Well, since the credits are still rolling, I'll give you the last word of the Grand Vizier.
"Fine-a-fucking-lee."
"Let me explain. No, it takes too much time. Let me sum up."
Clothes - boring.
Awards - boring.
Host - boring.
It's 12:17, and I'm going to sleep.
Better luck next year.
Diane Keaton's really loosening up. She's not wearing a turtleneck OR a scarf.
Or gloves.
Dear Lord, it's Apocalypto.
I read that Martin Scorsese has worn the same tuxedo for eleven years. And yet, he still looks more carefully groomed than PSH.
Not only can George Lucas not write dialogue, he can't speak it either.

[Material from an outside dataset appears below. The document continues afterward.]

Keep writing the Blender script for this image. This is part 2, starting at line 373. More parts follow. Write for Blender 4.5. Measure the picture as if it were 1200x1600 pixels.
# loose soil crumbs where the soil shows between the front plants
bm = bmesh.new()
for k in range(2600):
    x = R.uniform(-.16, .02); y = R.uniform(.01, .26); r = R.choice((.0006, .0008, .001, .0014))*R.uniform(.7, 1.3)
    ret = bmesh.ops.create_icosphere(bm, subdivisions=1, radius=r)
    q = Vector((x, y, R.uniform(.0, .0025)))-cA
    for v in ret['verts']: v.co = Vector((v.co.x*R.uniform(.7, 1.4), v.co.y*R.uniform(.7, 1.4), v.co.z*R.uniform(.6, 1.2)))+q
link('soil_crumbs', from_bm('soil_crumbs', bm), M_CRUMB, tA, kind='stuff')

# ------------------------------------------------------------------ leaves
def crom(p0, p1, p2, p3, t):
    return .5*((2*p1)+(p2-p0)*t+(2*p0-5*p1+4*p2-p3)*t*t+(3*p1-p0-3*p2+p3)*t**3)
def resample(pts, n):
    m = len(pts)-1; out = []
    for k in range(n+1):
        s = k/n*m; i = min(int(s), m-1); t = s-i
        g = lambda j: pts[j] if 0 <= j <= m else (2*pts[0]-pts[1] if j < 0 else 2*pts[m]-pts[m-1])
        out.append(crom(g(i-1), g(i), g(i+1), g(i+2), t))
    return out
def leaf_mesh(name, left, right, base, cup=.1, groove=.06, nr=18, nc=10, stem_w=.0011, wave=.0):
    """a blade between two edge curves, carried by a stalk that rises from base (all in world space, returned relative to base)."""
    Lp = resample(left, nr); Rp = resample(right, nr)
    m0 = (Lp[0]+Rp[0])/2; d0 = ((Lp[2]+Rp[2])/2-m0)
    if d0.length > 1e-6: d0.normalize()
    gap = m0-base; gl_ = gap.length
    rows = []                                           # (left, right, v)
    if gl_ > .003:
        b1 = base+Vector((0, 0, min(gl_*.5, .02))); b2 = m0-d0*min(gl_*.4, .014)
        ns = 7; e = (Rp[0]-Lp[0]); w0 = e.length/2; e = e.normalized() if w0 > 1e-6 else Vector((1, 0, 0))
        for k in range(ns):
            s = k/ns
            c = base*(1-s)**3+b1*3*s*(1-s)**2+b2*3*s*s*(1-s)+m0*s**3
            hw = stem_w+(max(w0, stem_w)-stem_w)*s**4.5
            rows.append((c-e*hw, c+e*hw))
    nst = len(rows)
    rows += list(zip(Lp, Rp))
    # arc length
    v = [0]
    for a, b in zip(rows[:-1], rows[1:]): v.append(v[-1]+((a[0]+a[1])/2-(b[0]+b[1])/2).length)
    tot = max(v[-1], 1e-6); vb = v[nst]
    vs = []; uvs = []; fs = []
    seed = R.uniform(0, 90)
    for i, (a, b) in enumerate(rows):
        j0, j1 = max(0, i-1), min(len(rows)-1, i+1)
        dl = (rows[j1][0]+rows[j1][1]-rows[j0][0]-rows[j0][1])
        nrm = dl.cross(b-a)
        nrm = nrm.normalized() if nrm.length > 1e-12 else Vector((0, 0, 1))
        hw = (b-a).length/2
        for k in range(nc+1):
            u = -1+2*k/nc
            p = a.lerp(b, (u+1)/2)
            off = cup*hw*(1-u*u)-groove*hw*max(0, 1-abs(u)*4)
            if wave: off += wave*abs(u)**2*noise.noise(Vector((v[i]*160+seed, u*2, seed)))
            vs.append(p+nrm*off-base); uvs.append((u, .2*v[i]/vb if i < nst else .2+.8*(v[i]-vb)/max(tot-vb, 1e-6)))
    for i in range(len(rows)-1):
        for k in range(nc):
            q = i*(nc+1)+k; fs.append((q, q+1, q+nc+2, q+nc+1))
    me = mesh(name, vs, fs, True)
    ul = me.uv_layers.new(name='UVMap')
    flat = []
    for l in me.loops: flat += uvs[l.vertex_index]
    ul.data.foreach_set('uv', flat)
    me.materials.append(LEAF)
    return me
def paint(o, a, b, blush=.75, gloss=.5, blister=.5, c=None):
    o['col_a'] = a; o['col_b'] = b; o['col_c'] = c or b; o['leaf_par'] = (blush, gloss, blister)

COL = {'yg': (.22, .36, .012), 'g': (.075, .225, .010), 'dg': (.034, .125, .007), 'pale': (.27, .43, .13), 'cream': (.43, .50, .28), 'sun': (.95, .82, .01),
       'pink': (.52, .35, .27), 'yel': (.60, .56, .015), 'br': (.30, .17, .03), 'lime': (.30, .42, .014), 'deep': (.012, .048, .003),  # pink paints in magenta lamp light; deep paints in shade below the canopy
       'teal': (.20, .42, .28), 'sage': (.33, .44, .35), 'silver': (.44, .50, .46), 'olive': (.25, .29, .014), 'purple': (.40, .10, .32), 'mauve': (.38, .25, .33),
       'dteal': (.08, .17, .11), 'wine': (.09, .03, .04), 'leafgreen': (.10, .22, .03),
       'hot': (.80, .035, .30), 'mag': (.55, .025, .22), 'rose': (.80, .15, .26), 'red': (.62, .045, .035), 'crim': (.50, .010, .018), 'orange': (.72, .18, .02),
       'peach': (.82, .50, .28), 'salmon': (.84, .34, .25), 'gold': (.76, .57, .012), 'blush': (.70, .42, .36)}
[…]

QUIT WASTING TIME AND GIVE OUT THE DAMN AWARDS.
Reese - blah.
Nice little speech by Helen Mirren. Who wisely avoided getting too close to PSH.
It was nice of PSH to put on the same suit he wore last year after he rolled around in whatever it was he found in the yard and got it all over his hair.
I like Thelma Schoonmaker's dress and wrap.
Jodie Foster looks gorgeous. I'm still not crazy about the straps, but the flow, the color... heaven.
Speaking of heaven, who will win the applause-o-meter of the dead tonight? Robert Altman.
Last year's Oscars were over by now. We've still got five more awards to go.